Nel Settembre 2021 mi è arrivata una mail da una agenzia PR che aveva visitato il mio blog Vitagiocata (!) per chiedermi se volevo provare in anteprima la demo di The case of the Golden Idol, dato che avevo scritto un articolo in cui tessevo le lodi di The return of the Obra Dinn. Ho risposto gentilmente che purtroppo non avevo molto tempo, e che non ero sicuro di riuscire a provare il gioco. Mi mandarono comunque la demo. Non ci misi mano subito e quando lo feci, fu in maniera un po’ svogliata. Pur riconoscendo il buon lavoro svolto sia a livello investigativo che grafico, non era riuscito ad entrare pienamente nelle mie corde. Solo ora che è uscito su Switch – completo anche del primo DLC che va ad ampliare l’arco narrativo – ho capito il perché: non avevo il quadro d’insieme.

La difficoltà per uno scrittore di racconti è quella di creare un legame col lettore nel giro di pochissime righe. Il tempo a disposizione è poco, non si possono approfondire i personaggi e gli scenari, e il finale spesso rimane aperto; si tratta, se vogliamo paragonarlo ad un altro mezzo espressivo, di una fotografia, un’istantanea che cattura solo un preciso momento. The case of the Golden Idol si muove per istantanee e ne scatta undici più un epilogo (a cui si vanno ad aggiungerne tre del DLC The Spider of Lanka). Avendo giocato solo le prime due nella demo non ero riuscito a collegare il fatto che, nonostante siano dodici racconti, questi vanno a formare un romanzo. I singoli fotogrammi una volta ricomposti, assimilati e collegati si trasformano in un film. Un gran bel film. Solo che lo sceneggiatore, scrittore o investigatore che dir si voglia è il giocatore stesso, e questo compito è tutt’altro che facile.

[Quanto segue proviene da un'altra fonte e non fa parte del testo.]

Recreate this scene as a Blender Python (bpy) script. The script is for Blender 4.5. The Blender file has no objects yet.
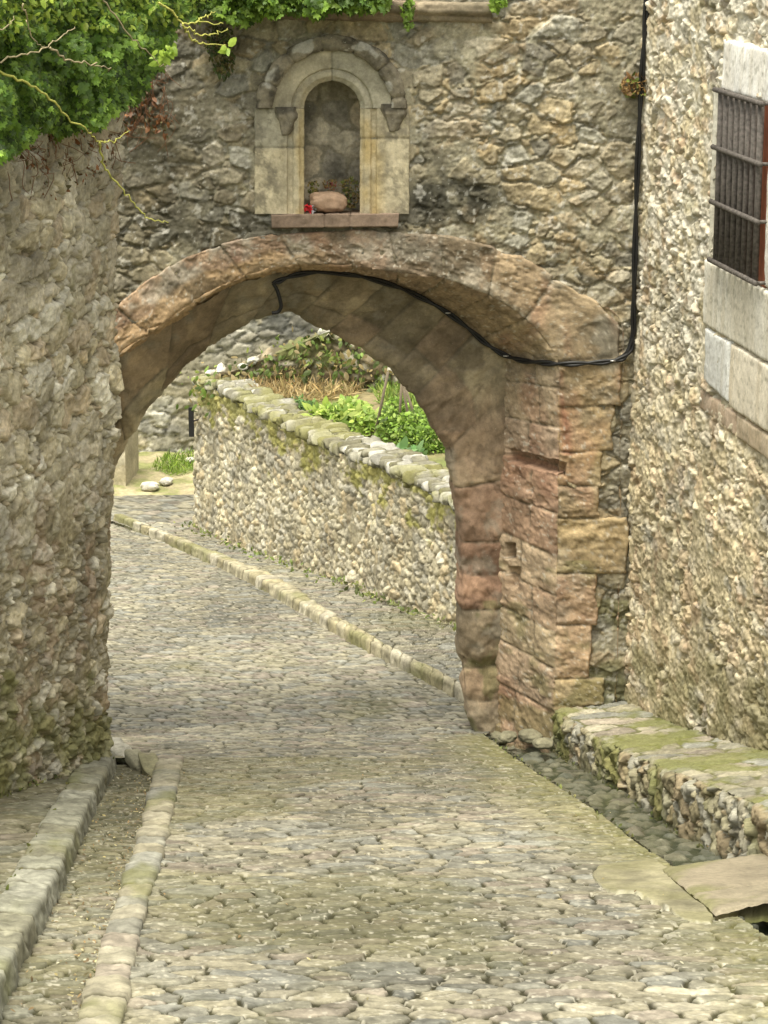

Qui non muore nessuno, anzi ci si diverte. Aspetta, però, chissà cosa c’è al piano di sopra?

I due fratelli lituani Andrejs e Ernests Klavins dietro a Golden Idol non hanno mai nascosto che la loro maggiore fonte di ispirazione fosse stato The return of the Obra Dinn, tanto che lo stesso Lucas Pope in un tweet ha detto “se avete amato Obra Dinn sono sicuro che vi piacerà anche Golden Idol”. Ma mentre Obra Dinn seguiva le vicissitudini dello sfortunato equipaggio sempre nello stesso luogo (la nave mercantile da cui il nome) e più o meno nello stesso tempo, in Golden Idol si sono allargati sia gli orizzonti temporali che spaziali. Se all’inizio tutto questo crea confusione, alla fine, mettendo insieme tutti i pezzi, si dipana davanti ai nostri occhi una storia ben orchestrata, regalando grandi soddisfazioni.

Signora, più che dormire mi sa che ha trovato il sonno eterno.

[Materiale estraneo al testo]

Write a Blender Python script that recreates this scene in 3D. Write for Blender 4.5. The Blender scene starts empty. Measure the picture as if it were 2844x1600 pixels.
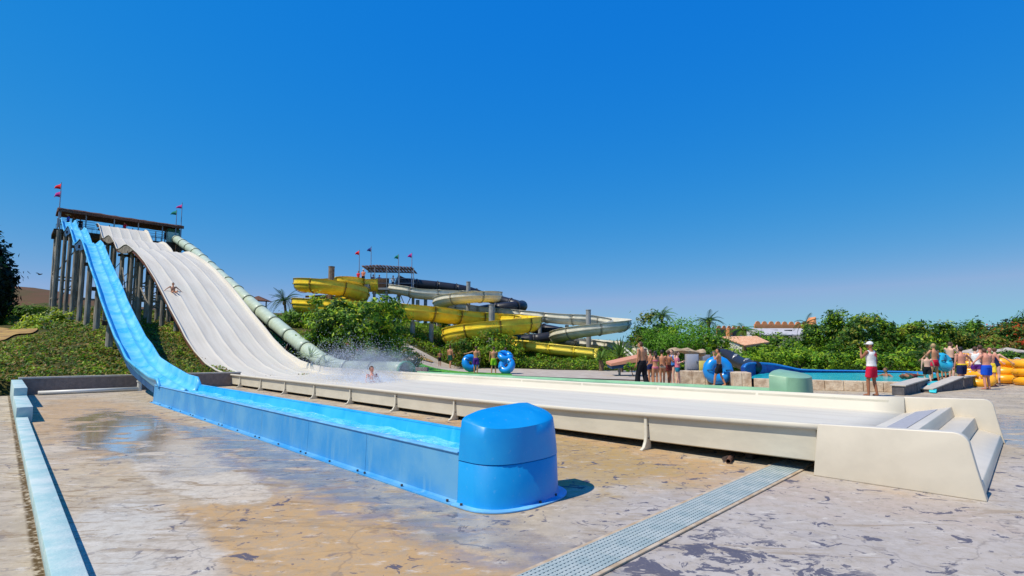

Il gioco si divide in due fasi ben distinte. Una di esplorazione in cui come in un classico punta e clicca bisogna cercare indizi, persone, armi, e quant’altro. E un’altra deduttiva in cui attraverso il ragionamento bisogna riempire le caselle vuote con nomi, oggetti, moventi e quant’altro. Al giocatore viene lasciata la massima libertà sul modus operandi: si può muovere tra le due fasi in tempo reale, quindi potrebbe in teoria raccogliere la parola e subito sistemarla in una casella. Oppure prima raccogliere tutte le parole (che sono comunque evidenziate da un numero in basso a destra) e solo dopo cominciare la fase deduttiva. Già al termine del primo capitolo, che serve ad introdurre le meccaniche del gioco, le cose si complicano notevolmente. Ci sono moltissimi distrattori, le identità si fanno confuse (maledette maschere!), i luoghi diventano sempre più grandi, i colpi di scena e gli intrighi sempre più machiavellici.

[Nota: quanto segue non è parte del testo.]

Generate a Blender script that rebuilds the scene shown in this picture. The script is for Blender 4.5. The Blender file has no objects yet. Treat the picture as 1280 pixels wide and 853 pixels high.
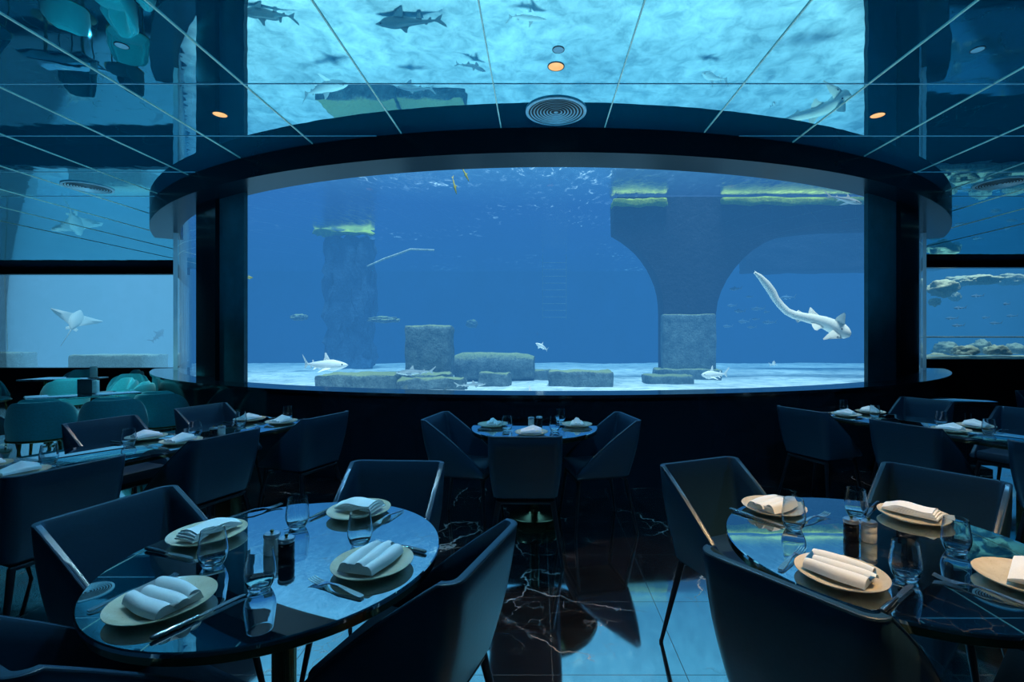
import bpy, bmesh, math, random
from mathutils import Vector, Matrix, noise
from mathutils.geometry import tessellate_polygon

random.seed(7)
PI = math.pi
sc = bpy.context.scene
COL = sc.collection
F, CX, CY, CAMH = 604.0, 673.0, 422.0, 1.44      # focal length in pixels, principal point, eye height


def un(px, py, z):
    """point of the horizontal plane z seen at a pixel"""
    y = F * (CAMH - z) / (py - CY)
    return Vector(((px - CX) * y / F, y, z))


def at(px, py, y):
    """point at depth y seen at a pixel"""
    return Vector(((px - CX) * y / F, y, CAMH - (py - CY) * y / F))


# ------------------------------------------------------------------ materials
def srgb(r, g, b):
    def f(c):
        c /= 255.0
        return c / 12.92 if c <= 0.04045 else ((c + 0.055) / 1.055) ** 2.4
    return (f(r), f(g), f(b), 1.0)


class NT:
    def __init__(self, name):
        self.m = bpy.data.materials.new(name)
        self.m.use_nodes = True
        self.t = self.m.node_tree
        self.t.nodes.clear()
        self.out = self.t.nodes.new('ShaderNodeOutputMaterial')

    def n(self, typ, **kw):
        nd = self.t.nodes.new('ShaderNode' + typ)
        for k, v in kw.items():
            if k.startswith('i_'):
                nd.inputs[k[2:].replace('_', ' ')].default_value = v
            elif k.startswith('x_'):
                nd.inputs[int(k[2:])].default_value = v
            else:
                setattr(nd, k, v)
        return nd

    def l(self, a, b):
        self.t.links.new(a, b)

    def surf(self, s):
        self.l(s, self.out.inputs['Surface'])
        return self.m

    def coord(self, scale=(1, 1, 1), kind='Object', loc=(0, 0, 0)):
        tc = self.n('TexCoord')
        mp = self.n('Mapping')
        mp.inputs['Scale'].default_value = scale
        mp.inputs['Location'].default_value = loc
        self.l(tc.outputs[kind], mp.inputs['Vector'])
        return mp.outputs['Vector']

    def noise(self, vec, scale, detail=4, rough=0.55, dist=0.0):
        nd = self.n('TexNoise')
        nd.inputs['Scale'].default_value = scale
        nd.inputs['Detail'].default_value = detail
        nd.inputs['Roughness'].default_value = rough
        nd.inputs['Distortion'].default_value = dist
        if vec is not None:
            self.l(vec, nd.inputs['Vector'])
        return nd

    def ramp(self, fac, stops, interp='LINEAR'):
        r = self.n('ValToRGB')
        r.color_ramp.interpolation = interp
        e = r.color_ramp.elements
        while len(e) < len(stops):
            e.new(0.5)
        for k, (p, c) in enumerate(stops):
            e[k].position = p
            e[k].color = c if len(c) == 4 else (*c, 1)
        self.l(fac, r.inputs['Fac'])
        return r.outputs['Color']

    def math(self, op, a, b=None, clamp=False):
        m = self.n('Math', operation=op, use_clamp=clamp)
        for i, v in enumerate((a, b)):
            if v is None:
                continue
            if isinstance(v, (int, float)):
                m.inputs[i].default_value = v
            else:
                self.l(v, m.inputs[i])
        return m.outputs[0]

    def mix(self, fac, a, b, mode='MIX'):
        m = self.n('Mix', data_type='RGBA', blend_type=mode)
        for i, v in ((0, fac), (6, a), (7, b)):
            if isinstance(v, (int, float)):
                m.inputs[i].default_value = v
            elif isinstance(v, tuple):
                m.inputs[i].default_value = v
            else:
                self.l(v, m.inputs[i])
        return m.outputs[2]

    def bsdf(self, color=None, rough=0.5, metal=0.0, ior=1.5, spec=None, **kw):
        b = self.n('BsdfPrincipled')
        for key, v in (('Base Color', color), ('Roughness', rough), ('Metallic', metal), ('IOR', ior), ('Specular IOR Level', spec)):
            if v is None:
                continue
            if isinstance(v, (int, float, tuple)):
                b.inputs[key].default_value = v
            else:
                self.l(v, b.inputs[key])
        for k, v in kw.items():
            b.inputs[k.replace('_', ' ')].default_value = v
        return b

    def bump(self, h, strength=0.2, dist=0.01):
        b = self.n('Bump')
        b.inputs['Strength'].default_value = strength
        b.inputs['Distance'].default_value = dist
        self.l(h, b.inputs['Height'])
        return b.outputs['Normal']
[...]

Però, che soddisfazione quando dopo ore di ragionamenti, tutto va al proprio posto. Ma se c’è una cosa per cui ricorderò nel tempo The case of the Golden Idol è il senso di coralità che si respira nel racconto. Tutto ha un significato, a posteriori. I personaggi riappaiono a distanza di vari episodi, impariamo a conoscerli, a conoscere le loro famiglie e più in generale la società in cui si muovono. E quello che ne viene fuori, pur facendo largo uso di elementi fantastici, è una società razzista, colonialista, cinica, approfittatrice, sfruttatrice dove l’aristocrazia e la politica sono completamente slegate dalla vita reale (non è poi cambiato molto, suvvia!). Solo guardando l’immagine da lontano si può avere una visione completa. Ecco perché la demo non mi aveva entusiasmato. Ecco perché scrivere racconti è molto più difficile che scrivere romanzi.

Altrimenti il titolo non avrebbe avuto un senso.

E, comunque, un ringraziamento sentito a Trenitalia, che mi ha “permesso” di finire il gioco e scrivere questo pezzo.